Davidson envisaged a different kind of Czech girl, more of a Valkyrie, statuesque (“her breasts stood out like bombs”) rather than the slimmer Sylva Koscina. It is Heller who adds the complication of her father heading up the secret police. In the book, her father is merely a musician and conveniently absent for most of the time, freeing up his house for romantic interludes. And the book has none of the James Bondesque features since the first of the series had not been written when The Night of Wenceslas was published.

However, the film having established the alternative world of rival secret agencies, of the girl being under suspicion and of her father being a senior official in the espionage business, the screenwriter then follows the bulk of the novel’s romance and the thrilling episodes involving Nicholas on the run. The swimming pool, cigarette burn, the parade and the milkman can all be found in the book.

There is one element that had to be changed.
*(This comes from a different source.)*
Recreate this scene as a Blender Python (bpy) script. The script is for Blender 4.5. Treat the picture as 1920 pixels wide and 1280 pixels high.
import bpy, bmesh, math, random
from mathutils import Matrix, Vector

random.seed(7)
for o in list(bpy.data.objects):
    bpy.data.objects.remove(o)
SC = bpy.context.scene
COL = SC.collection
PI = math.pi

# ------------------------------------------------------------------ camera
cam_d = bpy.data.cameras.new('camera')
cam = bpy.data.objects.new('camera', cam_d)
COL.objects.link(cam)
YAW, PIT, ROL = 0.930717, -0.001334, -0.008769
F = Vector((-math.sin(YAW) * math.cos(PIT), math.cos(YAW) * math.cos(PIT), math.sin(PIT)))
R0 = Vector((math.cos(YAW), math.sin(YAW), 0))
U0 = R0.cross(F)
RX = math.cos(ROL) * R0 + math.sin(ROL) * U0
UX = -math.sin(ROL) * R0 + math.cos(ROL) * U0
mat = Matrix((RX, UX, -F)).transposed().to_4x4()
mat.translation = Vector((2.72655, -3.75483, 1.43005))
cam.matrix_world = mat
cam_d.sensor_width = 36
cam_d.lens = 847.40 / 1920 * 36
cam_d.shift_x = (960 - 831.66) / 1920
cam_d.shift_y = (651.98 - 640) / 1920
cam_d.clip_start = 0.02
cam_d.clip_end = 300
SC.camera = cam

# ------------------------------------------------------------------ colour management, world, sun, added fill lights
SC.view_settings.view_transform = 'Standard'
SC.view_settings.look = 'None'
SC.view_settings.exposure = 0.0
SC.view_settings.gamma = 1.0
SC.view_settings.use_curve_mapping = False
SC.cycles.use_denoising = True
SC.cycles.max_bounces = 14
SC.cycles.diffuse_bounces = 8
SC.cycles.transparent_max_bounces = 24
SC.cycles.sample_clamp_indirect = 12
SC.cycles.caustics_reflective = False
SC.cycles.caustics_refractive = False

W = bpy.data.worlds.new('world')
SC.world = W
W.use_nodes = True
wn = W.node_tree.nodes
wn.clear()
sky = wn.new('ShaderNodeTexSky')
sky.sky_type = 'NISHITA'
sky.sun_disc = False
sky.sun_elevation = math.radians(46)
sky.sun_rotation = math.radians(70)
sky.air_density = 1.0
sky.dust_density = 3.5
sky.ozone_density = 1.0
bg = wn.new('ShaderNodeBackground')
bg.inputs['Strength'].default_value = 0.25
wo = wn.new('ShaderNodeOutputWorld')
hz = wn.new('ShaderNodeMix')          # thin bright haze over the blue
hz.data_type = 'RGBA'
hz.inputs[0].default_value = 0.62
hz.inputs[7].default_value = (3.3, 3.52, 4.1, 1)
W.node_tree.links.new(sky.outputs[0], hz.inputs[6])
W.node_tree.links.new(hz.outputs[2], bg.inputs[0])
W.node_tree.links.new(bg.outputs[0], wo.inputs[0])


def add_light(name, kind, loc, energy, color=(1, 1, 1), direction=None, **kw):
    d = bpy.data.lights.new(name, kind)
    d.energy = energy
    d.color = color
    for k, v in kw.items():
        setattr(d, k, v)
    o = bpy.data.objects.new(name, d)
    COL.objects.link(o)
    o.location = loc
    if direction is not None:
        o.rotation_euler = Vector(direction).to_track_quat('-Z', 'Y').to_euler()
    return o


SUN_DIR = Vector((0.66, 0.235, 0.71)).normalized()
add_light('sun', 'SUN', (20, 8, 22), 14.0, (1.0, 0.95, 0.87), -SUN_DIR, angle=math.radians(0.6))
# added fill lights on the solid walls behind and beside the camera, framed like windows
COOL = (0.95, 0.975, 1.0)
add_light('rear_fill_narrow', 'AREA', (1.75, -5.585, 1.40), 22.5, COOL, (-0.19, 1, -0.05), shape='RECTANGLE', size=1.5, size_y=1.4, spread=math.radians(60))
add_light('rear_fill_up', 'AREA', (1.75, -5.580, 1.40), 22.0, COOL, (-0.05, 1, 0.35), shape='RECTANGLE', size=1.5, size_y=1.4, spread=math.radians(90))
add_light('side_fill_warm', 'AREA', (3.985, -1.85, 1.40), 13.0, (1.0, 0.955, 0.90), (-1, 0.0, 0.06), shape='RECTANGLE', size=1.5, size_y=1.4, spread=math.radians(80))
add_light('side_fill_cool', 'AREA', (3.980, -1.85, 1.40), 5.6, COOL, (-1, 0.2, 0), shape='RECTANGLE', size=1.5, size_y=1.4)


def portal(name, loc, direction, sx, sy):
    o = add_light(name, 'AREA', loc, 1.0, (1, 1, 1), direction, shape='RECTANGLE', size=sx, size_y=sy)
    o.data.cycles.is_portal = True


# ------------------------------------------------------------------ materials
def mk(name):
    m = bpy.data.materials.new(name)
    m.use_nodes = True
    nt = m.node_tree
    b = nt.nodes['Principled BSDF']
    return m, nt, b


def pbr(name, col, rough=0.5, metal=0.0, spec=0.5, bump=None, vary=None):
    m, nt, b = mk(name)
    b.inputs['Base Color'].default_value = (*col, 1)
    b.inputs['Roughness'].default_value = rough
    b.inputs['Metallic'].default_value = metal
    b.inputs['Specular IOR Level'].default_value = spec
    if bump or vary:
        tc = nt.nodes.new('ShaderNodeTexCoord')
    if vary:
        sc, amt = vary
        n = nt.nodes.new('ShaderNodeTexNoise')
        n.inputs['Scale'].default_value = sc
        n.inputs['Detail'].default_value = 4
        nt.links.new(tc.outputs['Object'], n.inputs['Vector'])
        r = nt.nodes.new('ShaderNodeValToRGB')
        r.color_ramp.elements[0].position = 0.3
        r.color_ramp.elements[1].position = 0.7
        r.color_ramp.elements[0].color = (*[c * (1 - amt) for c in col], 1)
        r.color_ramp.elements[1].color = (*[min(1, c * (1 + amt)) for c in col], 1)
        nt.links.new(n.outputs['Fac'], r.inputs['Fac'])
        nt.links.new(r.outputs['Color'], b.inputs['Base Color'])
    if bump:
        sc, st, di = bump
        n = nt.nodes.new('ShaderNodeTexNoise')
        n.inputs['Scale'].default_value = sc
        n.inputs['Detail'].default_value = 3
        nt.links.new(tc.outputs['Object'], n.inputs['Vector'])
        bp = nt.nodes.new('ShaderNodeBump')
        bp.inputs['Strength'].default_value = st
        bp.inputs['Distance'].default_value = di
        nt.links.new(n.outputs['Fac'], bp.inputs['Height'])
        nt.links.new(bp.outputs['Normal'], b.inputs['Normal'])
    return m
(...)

In the book, Nicholas makes two trips to Prague. But it is a golden rule of screenwriting that a character visits a location only once. Davidson ends his book with a touch of irony: Nicholas is swapped for Cunliffe.

At whose behest, it was decided to insert the comedy is anybody’s guess. Possibly the feeling that the book as written would be too unsophisticated for audiences accustomed to the rattling action and glamour of a James Bond. The Bond-style connections at the beginning of the film are clunky and the later references to espionage at the highest level also seemed to have been slotted in with no regard to retaining the essence of the book.